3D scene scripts
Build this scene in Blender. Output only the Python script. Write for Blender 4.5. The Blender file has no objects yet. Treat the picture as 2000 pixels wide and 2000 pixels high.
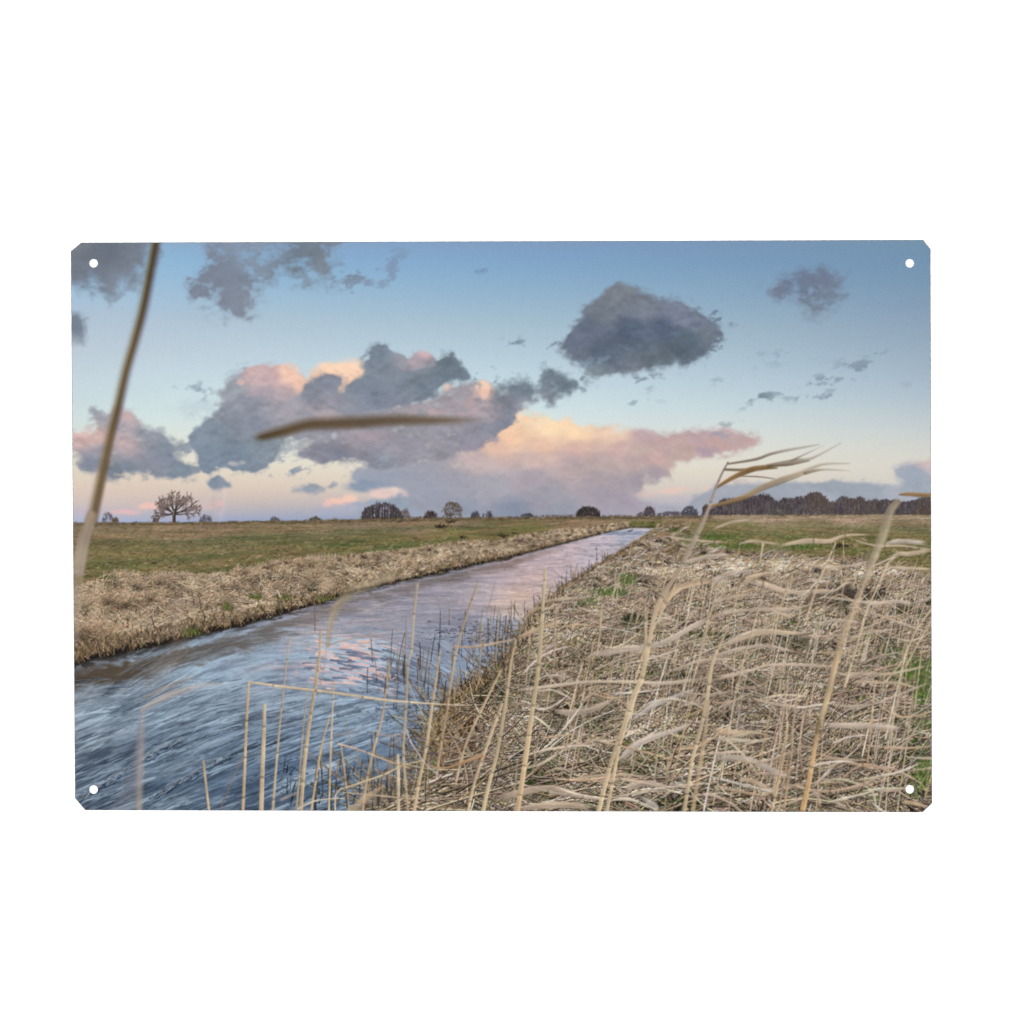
# A printed metal sign (about 30 x 20 cm, clipped corners, four screw holes) on a white wall.
# The landscape on the sign is ink on a flat sheet: it is painted procedurally below and stored
# as the print's own colour on a fine mesh, one mesh for each thing the picture shows.
import bpy, math
import numpy as np

rng = np.random.default_rng(7)
# ------------------------------------------------------------------ canvas
X0, Y0, X1, Y1 = 134.0, 464.0, 1826.0, 1592.0      # picture coordinates (px of a 2000 px wide frame)
K = 1.5
W = int((X1 - X0) * K); H = int((Y1 - Y0) * K)
IMG = np.zeros((H, W, 3), np.float32)
LAB = np.zeros((H, W), np.int16)
XS = (X0 + (np.arange(W, dtype=np.float32) + .5) / K)
YS = (Y0 + (np.arange(H, dtype=np.float32) + .5) / K)
XX = np.broadcast_to(XS[None, :], (H, W)); YY = np.broadcast_to(YS[:, None], (H, W))
PARTS = [('sky', 'pale blue to cream evening sky of the printed picture')]
def part(name, label=None):
    PARTS.append((name, label)); return len(PARTS) - 1
def px(x): return (np.asarray(x, np.float32) - X0) * K
def py(y): return (np.asarray(y, np.float32) - Y0) * K
def C(*c): return np.array(c, np.float32) / 255.
def sstep(a, b, x):
    t = np.clip((x - a) / (b - a), 0, 1); return t * t * (3 - 2 * t)

def bspl(n, m):
    """indices and weights of a cubic b-spline that stretches n control values over m samples"""
    p = (np.arange(m) + .5) / m * (n - 3); i = np.minimum(p.astype(int), n - 4); f = (p - i).astype(np.float32)
    w = [(1 - f) ** 3 / 6, (3 * f ** 3 - 6 * f ** 2 + 4) / 6, (-3 * f ** 3 + 3 * f ** 2 + 3 * f + 1) / 6, f ** 3 / 6]
    return i, w
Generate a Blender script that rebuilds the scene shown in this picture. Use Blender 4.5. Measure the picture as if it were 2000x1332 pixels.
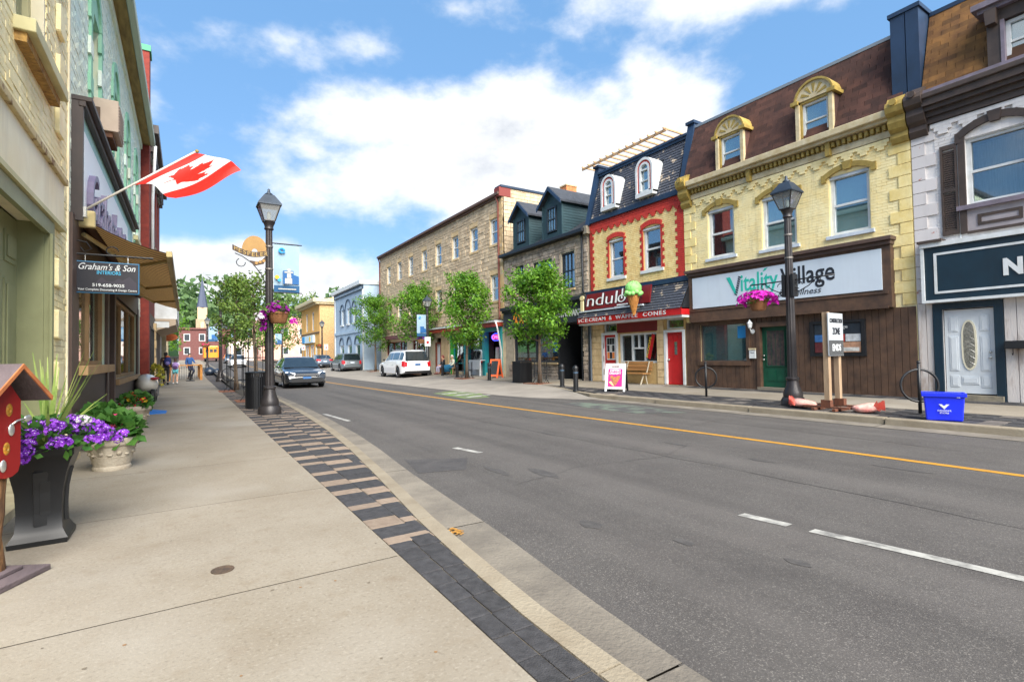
import bpy, bmesh, math, random
from mathutils import Vector, Matrix
rnd = random.Random(7)
PI = math.pi
for o in list(bpy.data.objects): bpy.data.objects.remove(o, do_unlink=True)
sc = bpy.context.scene
COL = sc.collection

# ------------------------------------------------------------------ camera
cam_d = bpy.data.cameras.new('street_camera'); cam = bpy.data.objects.new('street_camera', cam_d); COL.objects.link(cam)
cam_d.sensor_width = 36.0; cam_d.lens = 18.0; cam_d.clip_start = 0.05; cam_d.clip_end = 6000
_p1 = Vector((-635.0, 38.0, 1000.0)); _p2 = _p1 + Vector((1000.0, -17.0, 0.0))
_Y = _p1.normalized(); _Z = _p1.cross(_p2).normalized()
if _Z.y > 0: _Z = -_Z
_X = _Y.cross(_Z)
EYE = Vector((0.0, 0.0, 1.25))
cam.matrix_world = Matrix(((_X.x, -_X.y, -_X.z, EYE.x), (_Y.x, -_Y.y, -_Y.z, EYE.y), (_Z.x, -_Z.y, -_Z.z, EYE.z), (0, 0, 0, 1)))
sc.camera = cam

# ------------------------------------------------------------------ sky, sun, exposure
SUN_EL, SUN_AZ = 42.0, 188.0       # azimuth clockwise from the street direction (+Y): behind the camera, a little to its left
sun_d = bpy.data.lights.new('sun', 'SUN'); sun_d.energy = 2.4; sun_d.angle = math.radians(52); sun_d.color = (1.0, 0.95, 0.87)
sun = bpy.data.objects.new('sun', sun_d); COL.objects.link(sun)
_e, _a = math.radians(SUN_EL), math.radians(SUN_AZ)
_dir = Vector((math.sin(_a) * math.cos(_e), math.cos(_a) * math.cos(_e), math.sin(_e)))
sun.rotation_euler = _dir.to_track_quat('Z', 'Y').to_euler(); sun.location = _dir * 60
sc.view_settings.view_transform = 'Standard'; sc.view_settings.look = 'None'
sc.view_settings.exposure = 2.22; sc.view_settings.gamma = 1.0; sc.view_settings.use_curve_mapping = False
world = bpy.data.worlds.new('World'); sc.world = world; world.use_nodes = True
def build_world():
    nt = world.node_tree; N, L = nt.nodes, nt.links; N.clear()
    out = N.new('ShaderNodeOutputWorld'); bg = N.new('ShaderNodeBackground'); L.new(bg.outputs[0], out.inputs[0])
    sky = N.new('ShaderNodeTexSky'); sky.sky_type = 'NISHITA'; sky.sun_disc = False
    sky.sun_elevation = math.radians(SUN_EL); sky.sun_rotation = math.radians(SUN_AZ)
    sky.air_density = 1.0; sky.dust_density = 1.0; sky.ozone_density = 2.0; sky.altitude = 250
    bg.inputs['Strength'].default_value = 0.10
    tc = N.new('ShaderNodeTexCoord'); sep = N.new('ShaderNodeSeparateXYZ'); L.new(tc.outputs['Generated'], sep.inputs[0])
    def M(op, a, b=None, c=None, clamp=False):
        n = N.new('ShaderNodeMath'); n.operation = op; n.use_clamp = clamp
        for i, v in enumerate((a, b, c)):
            if v is None: continue
            if hasattr(v, 'is_output'): L.new(v, n.inputs[i])
            else: n.inputs[i].default_value = v
        return n.outputs[0]
    az = M('ARCTAN2', sep.outputs[0], sep.outputs[1]); el = M('ARCSINE', sep.outputs[2])
    def noise(scale, detail, rough, sx=1, sy=1, sz=1, off=0.0, dist=0.0):
        mp = N.new('ShaderNodeMapping'); mp.inputs['Scale'].default_value = (sx, sy, sz); mp.inputs['Location'].default_value = (off, off * .7, off * 1.3)
        L.new(tc.outputs['Generated'], mp.inputs[0]); n = N.new('ShaderNodeTexNoise'); n.inputs['Scale'].default_value = scale
        n.inputs['Detail'].default_value = detail; n.inputs['Roughness'].default_value = rough; n.inputs['Distortion'].default_value = dist
        L.new(mp.outputs[0], n.inputs['Vector']); return n.outputs['Fac']
    big = noise(3.1, 9, .58, 1, 1, 1.7, 3.7); wid = noise(1.55, 5, .5, 1, 1, 2.0, 11.3)
    # the cumulus bodies in view (azimuth, elevation, radii), the noise field goes on round the rest of the sky
    blobs = [(.37, .435, .20, .065, 1.0), (.64, .425, .22, .10, 1.05), (.85, .40, .17, .095, 1.0), (.52, .345, .30, .085, .95), (.27, .31, .14, .06, .85), (.72, .28, .30, .09, .9), (.10, .145, .30, .05, .95), (.13, .525, .14, .045, .75), (.29, .545, .13, .045, .75), (.22, .60, .16, .03, .6), (.20, .36, .05, .04, .5), (.47, .60, .14, .04, .75), (.93, .575, .22, .05, .65), (.05, .62, .12, .03, .4), (.82, .50, .06, .05, .5)]
    acc = None
    for a, e, ra, re, w in blobs:
        da = M('DIVIDE', M('SUBTRACT', az, a), ra); de = M('DIVIDE', M('SUBTRACT', el, e), re)
        d = M('SQRT', M('ADD', M('MULTIPLY', da, da), M('MULTIPLY', de, de)))
        b = M('MULTIPLY', M('SUBTRACT', 1.35, d), w)
        acc = b if acc is None else M('SMOOTH_MAX', acc, b, .15)
    acc = M('MAXIMUM', acc, -.5)
    # outside the frame: broken cloud of the same kind, made denser for fill light
    gen = M('MULTIPLY', M('SUBTRACT', wid, .44), 3.4)
    away = M('SMOOTHSTEP', M('ABSOLUTE', M('SUBTRACT', az, .55)), .95, 1.35) if False else None
    rng = N.new('ShaderNodeMapRange'); rng.interpolation_type = 'SMOOTHSTEP'; L.new(M('ABSOLUTE', M('SUBTRACT', az, .55)), rng.inputs[0])
    rng.inputs[1].default_value = .8; rng.inputs[2].default_value = 1.25
    gen2 = M('ADD', M('MULTIPLY', gen, rng.outputs[0]), M('MULTIPLY', M('SUBTRACT', rng.outputs[0], 1.0), .5))
    shape = M('MAXIMUM', acc, gen2)
    dens = M('ADD', M('MULTIPLY', shape, .62), M('MULTIPLY', M('SUBTRACT', big, .5), 2.9))
    cov = N.new('ShaderNodeMapRange'); cov.interpolation_type = 'SMOOTHSTEP'; L.new(dens, cov.inputs[0])
    cov.inputs[1].default_value = -.04; cov.inputs[2].default_value = .62
    fade = N.new('ShaderNodeMapRange'); fade.interpolation_type = 'SMOOTHSTEP'; L.new(el, fade.inputs[0]); fade.inputs[1].default_value = -.02; fade.inputs[2].default_value = .10
    cover = M('MULTIPLY', cov.outputs[0], .96)
    thick = N.new('ShaderNodeMapRange'); L.new(dens, thick.inputs[0]); thick.inputs[1].default_value = .35; thick.inputs[2].default_value = 1.15
    fine = noise(6.5, 6, .6, 1, 1, 1.6, 1.9)
    grey = M('MULTIPLY', thick.outputs[0], M('MULTIPLY_ADD', fine, 2.6, -.75, clamp=True), clamp=True)
    cc = N.new('ShaderNodeMix'); cc.data_type = 'RGBA'; L.new(grey, cc.inputs[0])
    cc.inputs['A'].default_value = (2.75, 2.74, 2.72, 1); cc.inputs['B'].default_value = (1.3, 1.42, 1.6, 1)
    # the blue itself, a little lifted as thin high haze lifts it
    lift = N.new('ShaderNodeMix'); lift.data_type = 'RGBA'; L.new(sky.outputs[0], lift.inputs['A']); lift.inputs['B'].default_value = (.36, 0.86, 1.60, 1); lift.inputs[0].default_value = .8
    mx = N.new('ShaderNodeMix'); mx.data_type = 'RGBA'; L.new(cover, mx.inputs[0]); L.new(lift.outputs['Result'], mx.inputs['A']); L.new(cc.outputs['Result'], mx.inputs['B'])
    L.new(mx.outputs['Result'], bg.inputs['Color'])
build_world()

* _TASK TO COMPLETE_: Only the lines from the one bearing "Generate a Blender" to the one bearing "sc.camera = cam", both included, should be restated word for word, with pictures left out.

* _RESULT OF THIS TASK_:
Generate a Blender script that rebuilds the scene shown in this picture. Use Blender 4.5. Measure the picture as if it were 2000x1332 pixels.
import bpy, bmesh, math, random
from mathutils import Vector, Matrix
rnd = random.Random(7)
PI = math.pi
for o in list(bpy.data.objects): bpy.data.objects.remove(o, do_unlink=True)
sc = bpy.context.scene
COL = sc.collection

# ------------------------------------------------------------------ camera
cam_d = bpy.data.cameras.new('street_camera'); cam = bpy.data.objects.new('street_camera', cam_d); COL.objects.link(cam)
cam_d.sensor_width = 36.0; cam_d.lens = 18.0; cam_d.clip_start = 0.05; cam_d.clip_end = 6000
_p1 = Vector((-635.0, 38.0, 1000.0)); _p2 = _p1 + Vector((1000.0, -17.0, 0.0))
_Y = _p1.normalized(); _Z = _p1.cross(_p2).normalized()
if _Z.y > 0: _Z = -_Z
_X = _Y.cross(_Z)
EYE = Vector((0.0, 0.0, 1.25))
cam.matrix_world = Matrix(((_X.x, -_X.y, -_X.z, EYE.x), (_Y.x, -_Y.y, -_Y.z, EYE.y), (_Z.x, -_Z.y, -_Z.z, EYE.z), (0, 0, 0, 1)))
sc.camera = cam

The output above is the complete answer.